Rimase seduto a guardare il denaro, poi richiuse la patta della cartella e abbassò la testa. Si vide passare davanti tutta la vita. Giorno dopo giorno dall’alba al tramonto fino alla morte. Tutta quanta, condensata in venti chili di carta dentro una borsa di cuoio
Da questo romanzo di Cormac McCarthy l’omonimo film dei fratelli Coen, presentato a Cannes, che ha ottenuto ben quattro Oscar: come miglior film, per la regia, come sceneggiatura (sempre firmata dai fratelli Coen) non originale e infine l'Oscar a Javier Bardem come attore non protagonista.
Nel Texas di oggi, lungo il confine con il Messico, si incrociano i destini di tre uomini. Uno di loro sta fuggendo con una borsa piena di soldi, gli altri due lo inseguono. Llewelyn Moss, un reduce del Vietnam, si è ritrovato sul luogo affollato di cadaveri di una battaglia fra narcotrafficanti e ha colto al volo un'occasione troppo grande per lui.

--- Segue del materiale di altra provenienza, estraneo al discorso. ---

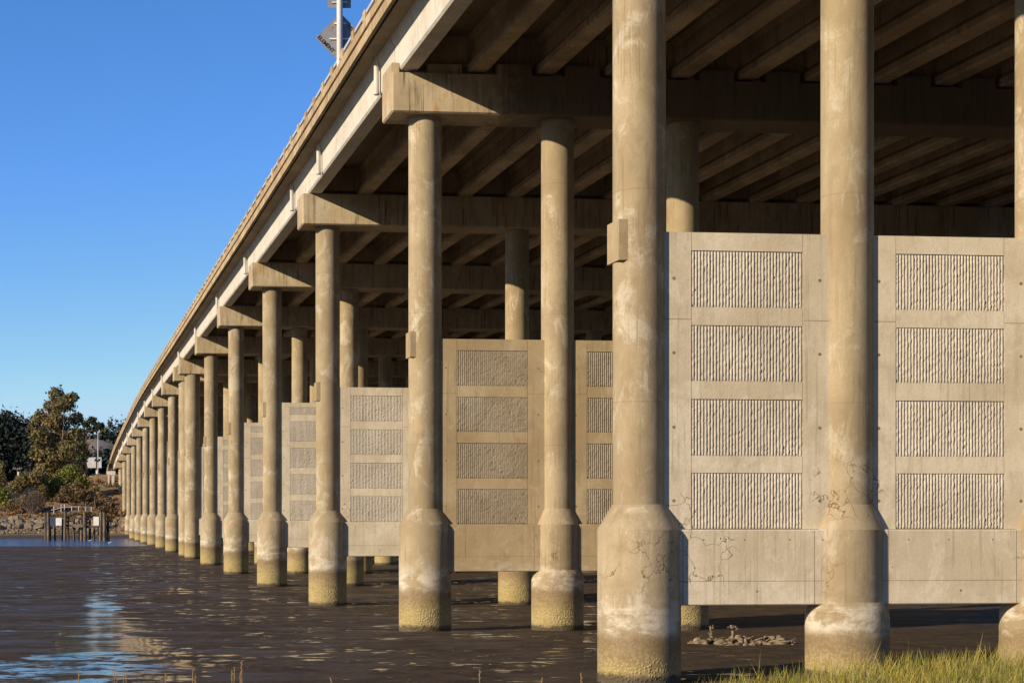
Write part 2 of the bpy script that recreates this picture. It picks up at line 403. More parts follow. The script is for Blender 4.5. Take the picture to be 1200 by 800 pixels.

Ma è del romanzo che ora ci occupiamo, sottolineando come alcune battute della sceneggiatura del film siano tratte letteralmente dal libro:
– Sto per fare una cazzata grossa come una casa ma la voglio fare comunque. Se non torno di’ a mia madre che le voglio bene.
– Llewelyn, tua madre è morta.
– Allora glielo dico io...»
La storia è piuttosto semplice. Un cacciatore di antilopi, Llewelyn Moss, un reduce dal Vietnam, trova una borsa piena di soldi nel deserto al confine tra Texas e Messico, accanto a una jeep intorno alla quale giacciono alcuni cadaveri di uomini crivellati da proiettili. Sono trafficanti di droga e vittime di un passaggio di consegne andato male.
Quella opportunità e tutto quel denaro sono un richiamo a cui Llewelyn non può resistere: prende la borsa e inizia la sua avventura di uomo braccato. Sono in due a dargli la caccia, Anton Chigurh, un killer psicopatico, e lo sceriffo Bell.
Tutto il romanzo è percorso dalla fredda e spietata violenza omicida di Chigurh, dalle amare riflessioni dello sceriffo sulla sua vita e sull’oggi e sulla coscienza dell’insensatezza del suo gesto da parte di Moss.
Prendendo avvio da tanti miti americani, dalla figura del cowboy come è fissata nell’immaginario collettivo, trasmessa da tutta la tradizione del western e dai valori che lo sceriffo rivendica come fondanti ogni sua scelta durante la sua giovinezza, McCarthy, con la durezza dei dialoghi e un linguaggio scarno e implacabile, smonta tutto ciò e lo restituisce a brandelli al lettore.
Sono i fatti a mettere in luce la gratuità della violenza e a evidenziare che è impossibile sfuggire al proprio destino e che non c’è nessun cowboy buono che alla fine ucciderà quello cattivo: la semplificazione morale del western è finita per sempre.
Colpa della guerra? Di quel maledetto Vietnam che ha frantumato le certezze di tanta America? Non è così: «Tanti dei ragazzi che sono tornati hanno ancora problemi. Prima pensavo che era perché non avevano il sostegno di tutto il paese. Ma adesso penso che forse è ancora peggio. Il fatto è che il paese era a pezzi. E lo è ancora. Non era colpa degli hippy E non era neanche colpa di quei ragazzi che venivano mandati laggiù».
Le pagine in corsivo che attraversano il libro, momento di riflessione interiore dello sceriffo Bell, rappresentante di una generazione disillusa e fuori tempo, sono quelle che, togliendo al personaggio l’ingenuità che lo contraddistingue, meglio descrivono il messaggio che il solitario Cormac McCarthy invia ai suoi lettori: «Forse sono arrivato a capire meglio il mondo, ma ho pagato un prezzo. Un prezzo piuttosto salato, oltretutto».
Da quanto detto appare abbastanza chiaro il perché i fratelli Coen abbiano scelto questo libro per farne un film: quale miglior canovaccio di questo per reinterpretare, o stravolgere, un genere classico del cinema hollywoodiano?